Finally Some US Data, and it’s Payrolls?

By Jeffrey Snider

It’s been awhile since we’ve had any data on the US economy. With the federal government having been shut down, especially the Census Bureau, the figures have gone dark. The current short-term government reopening will lead to an eventual rush of estimates, perhaps a few series that will be updated two months at a time.

In lieu of all that, the dataset that breaks the silence is the payroll report. Hooray. When we last left it the US economy was booming big, at least according to the BLS headline. The release was a perfect smash, the Establishment Survey coming in at +312k and with flawless timing to help soothe rather dire market sentiment after a traumatic December.

The new data for January 2019, released today, includes the standard annual benchmark update. There wasn’t much change in either direction from the revisions, save December’s number. Just like that it’s gone, vanished. That extremely helpful +312k has been replaced by +222k instead.

The stock market would likely have been bid anyway given its grave misunderstanding of what it is cheering in Powell’s pause, but you never know how +222k could’ve been interpreted rather than +312k. And there are more revision opportunities still ahead.

That’s the point with the payroll report. It is, overall, unreliable even as a coincident indicator. In terms of forward-looking, the data is and has been entirely irrelevant and not just due to revisions and changing benchmarks.

The other part of the series, perhaps the more important part, is the wage data. Average hourly earnings had crept up over the last half of 2018. Economists tried to claim this was the long-awaited repercussion of the LABOR SHORTAGE!!! therefore proof the economy really was booming.

Only, the rate of change (gamma, the only thing that matters) was nothing like a tight labor market. Benchmark revisions here actually show that wage acceleration was lumpier and less determined than previously thought. The average hourly rate has been going up, but not in a straight line and with a gentler slope.

For January, the average wage actually decelerated (negative gamma!), 3.40% versus 3.50% in December. This means that for this last month anyway there won’t be any headlines about the highest wage growth in a decade.

The other statistics are less robust, as they can tend to be at times. The Labor Force was flat, while those not in it were reduced by an unusually large 639k. This wasn’t an improvement so much as a statistical discontinuity. As happens almost every year, the Census Bureau hitches or appends new population data onto the prior years without refiguring the whole series.

For January 2019, then, the Civilian Non-Institutional Population was reduced by 649k. This doesn’t mean that America lost a lot of Americans, rather population growth (net) wasn’t as much as previously estimated. Several related labor market measures are adjusted the same way as a result.

The US economy is “only” missing about 15.9 million potential workers this month.

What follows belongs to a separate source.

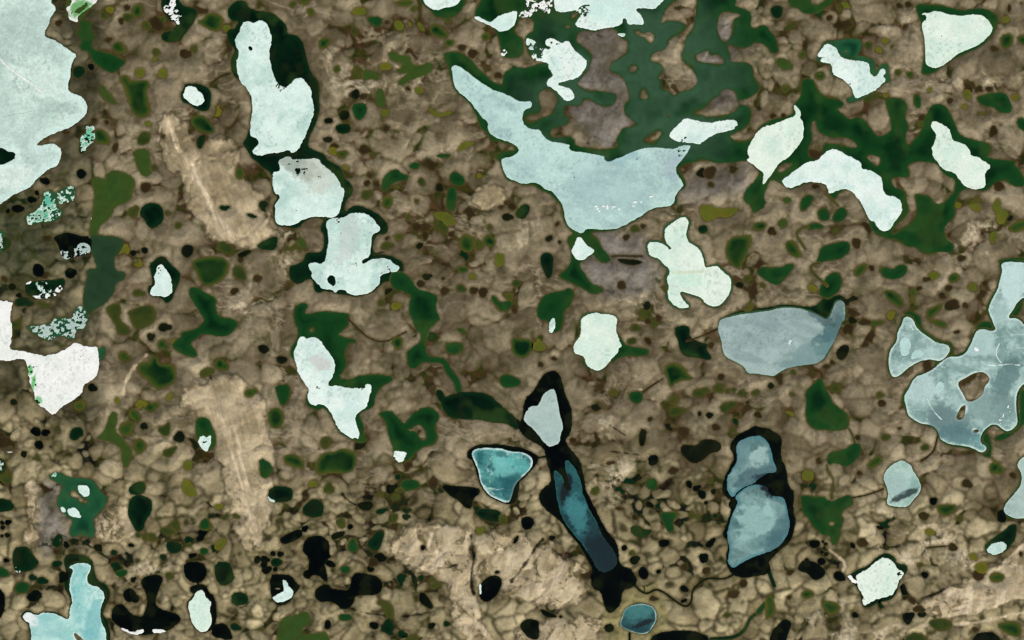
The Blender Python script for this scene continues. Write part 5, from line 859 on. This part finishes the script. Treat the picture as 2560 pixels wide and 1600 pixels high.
# an outer ring of ground that runs on to the horizon
R_ = 150000.0
rim = np.concatenate([idx[0, :], idx[1:, -1], idx[-1, -2::-1], idx[-2:0:-1, 0]])
rc = co[rim].astype(np.float64); sc = R_/np.maximum(np.abs(rc[:, 0]), np.abs(rc[:, 1]))[:, None]
near_co = np.concatenate([rc[:, :2]*1.06, np.full((len(rim), 1), 2.0)], 1).astype(np.float32)
far_co = np.concatenate([rc[:, :2]*sc, np.full((len(rim), 1), 2.0)], 1).astype(np.float32)
ni = nv+np.arange(len(rim)); fi = ni+len(rim); nxt = np.roll(np.arange(len(rim)), -1)
Q = np.concatenate([Q, np.stack([rim, rim[nxt], ni[nxt], ni], 1), np.stack([ni, ni[nxt], fi[nxt], fi], 1)])
co = np.concatenate([co, near_co, far_co]); gcol = np.concatenate([gcol, np.tile(L_(104, 92, 66), (2*len(rim), 1))])
me = bpy.data.meshes.new("terrain")
me.vertices.add(len(co)); me.vertices.foreach_set("co", co.ravel())
me.loops.add(len(Q)*4); me.loops.foreach_set("vertex_index", Q.astype(np.int32).ravel())
me.polygons.add(len(Q)); me.polygons.foreach_set("loop_start", (np.arange(len(Q))*4).astype(np.int32))
at = me.attributes.new("tone", 'FLOAT_COLOR', 'POINT')
at.data.foreach_set("color", np.concatenate([gcol, np.ones((len(gcol), 1))], 1).astype(np.float32).ravel())
me.update(calc_edges=True); me.polygons.foreach_set("use_smooth", np.ones(len(Q), bool))
me.materials.append(M_ground)
terrain = bpy.data.objects.new("terrain", me); col.objects.link(terrain); tag(terrain, kind='structure')

# ------------------------------------------------------------------ water surfaces
for k, (name, kind, w, D, label) in enumerate(WATER):
    o = iso_mesh(name, w, D-3.0, 0.26+0.012*(k % 41), water_tone(kind, k % 9), M_water)
    if o: tag(o, kind='structure')

# ------------------------------------------------------------------ ice
STYLE = {  # light, second tone, mottle strength, rim tone, rim width, veins
 'w': ((222, 243, 236), (174, 208, 200), 0.85, (230, 242, 236), 3, 0.15),
 'v': ((232, 247, 241), (196, 226, 220), 0.75, (236, 246, 240), 3, 0.15),
 'c': ((230, 243, 230), (202, 230, 216), 0.75, (238, 246, 234), 3, 0.15),
 'W': ((246, 246, 244), (222, 236, 226), 0.4, (246, 248, 246), 3, 0.1),
 'b': ((192, 224, 218), (156, 186, 188), 0.85, (194, 224, 216), 9, 0.4),
 'g': ((214, 234, 226), (182, 207, 199), 0.9, (212, 236, 230), 26, 0.4),
 'z': ((166, 186, 184), (136, 160, 160), 0.8, (150, 180, 172), 4, 0.5),
 't': ((104, 178, 174), (34, 100, 104), 1.0, (214, 240, 236), 6, 1.0),
 'p': ((184, 216, 212), (170, 204, 202), 0.6, (184, 214, 210), 2, 0.0),
 'l': ((178, 206, 198), (126, 164, 156), 0.9, (190, 214, 206), 3, 0.3),
 'u': ((54, 106, 108), (26, 70, 76), 0.9, (186, 222, 218), 3, 0.3),
 'n': ((34, 92, 98), (10, 44, 52), 1.0, (34, 96, 88), 3, 0.3),
 's': ((130, 164, 162), (78, 116, 118), 0.9, (72, 128, 136), 9, 0.2),
 'a': ((174, 202, 198), (120, 152, 148), 1.0, (202, 226, 220), 6, 1.0),
 'm': ((196, 222, 212), (92, 176, 140), 0.9, (214, 232, 222), 3, 0.3),
 'q': ((196, 234, 228), (140, 200, 198), 1.0, (214, 240, 236), 4, 0.8),
 'h': ((176, 196, 192), (150, 176, 172), 0.8, (188, 208, 200), 5, 0.3),
}
def ice_tone(style, seed, patches):
    a, b, m, r, rw, vein = STYLE[style]; a, b, r = lin(a), lin(b), lin(r)
    def f(x, y, s):
        n = fbm(x, y, 60, 500+seed, 4, 0.6); n2 = fbm(x, y, 16, 520+seed, 4, 0.6); g = fbm(x, y, 4.2, 540, 2)
        t = mix(a, b, np.clip((ss(-0.35, 0.5, n)*0.7+ss(-0.5, 0.7, n2)*0.3)*m, 0, 1))
        if style in 'baszqtgnu': t = mix(t, b*0.9, ss(0.05, 0.7, fbm(x*0.35+y*0.25+8*n2, y*1.3-x*0.45, 46, 570+seed, 4, 0.55))*0.65)
        if style == 'm': t = mix(a*1.05, b, ss(-0.25, 0.25, fbm(x, y, 9, 583, 3)+0.3*n))
        t = mix(t, b*0.62, ss(0.45, 0.7, fbm(x, y, 6, 580, 2))*ss(-0.1, 0.6, fbm(x, y, 70, 590+seed, 2)+0.2*ss(-25, 0, s))*0.45)
        v = ss(0.93, 1.0, 1-np.abs(fbm(x+15*n2, y, 50, 560+seed, 3)))
        t = mix(t, r, v*vein*0.6)
        t = mix(t, r, ss(-rw, -rw*0.2, s+0.35*rw*n2)*(0.5 if style in 'wvcWb' else 0.85))
        for (q, rx, ry, ang, colr, st) in patches:
            c = parse(q)[0]; ca, sa = math.cos(ang), math.sin(ang)
            u = (x-c[0])*ca+(y-c[1])*sa; w_ = -(x-c[0])*sa+(y-c[1])*ca
            dd = np.sqrt((u/rx)**2+(w_/ry)**2)+0.35*n2+0.15*n
            t = mix(t, lin(colr), ss(1.15, 0.7, dd)*st)
        return t*(1+(0.10 if style == 'g' else 0.045)*g)[:, None]
    return f
for k, e in enumerate(ice_fields):
    w, D = e['F']
    zf = lambda x, y, s: 0.25*np.clip(fbm(x, y, 22, 600, 3), -1, 1)
    o = iso_mesh(e['name'], w, D, 1.15+0.004*(k % 40), ice_tone(e['style'], k, PATCHES.get(e['key'], ())), M_ice, None, 1.1, zf)
    if o is None: continue
    tag(o, label=e['label'], category=e['cat'], kind='stuff' if e['name'] == 'brash_ice' else None)
    e['obj'] = o
    for (nm, key, kindp, s, r, style, lab) in ICE_PARTS:
        if key != e['key']: continue
        F2 = line_sdf(parse(s), r) if kindp == 'line' else poly_sdf(smooth(parse(s), 1))
        (i0, i1, j0, j1), D2 = F2
        D2 = D2+(0.45 if kindp == 'line' else 2.0)*NOF[j0:j1, i0:i1]
        if kindp == 'specks': D2 = np.maximum(D2, fbm(GX[j0:j1, i0:i1], GY[j0:j1, i0:i1], 6, 71, 2)*-4+2.6)
        c = parse(s)
        pt = iso_mesh(nm, F2[0], D2, 1.62+0.004*(k % 40), ice_tone(style, 3, ()), M_ice, o, 0.35, zf)
        if pt and lab: pt['label'] = lab
        if pt and kindp == 'specks': pt['kind'] = 'stuff'
o = iso_mesh('brash_ice', (0, NX, 0, NY), CRUMBS, 1.05, ice_tone('w', 77, ()), M_ice, None, 0.9)
if o: tag(o, kind='stuff', category='brash ice', label='loose white ice crumbs scattered along the ragged edges of the sheets')
print("water", len(WATER), "ice", len(ICE))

In short, the payroll report for January 2019 tells us nothing that we didn’t already know. The month-to-month changes shouldn’t be given much consideration, wage acceleration while good is nothing like a labor shortage (one sure reason why the Fed flip flopped to “muted” inflation outlook), and the economy isn’t recovering no matter how many people are thought to be contained or not contained within it.

This is a shame payrolls are the first one up, the initial visual produced for what seems like it could have been a crucial month.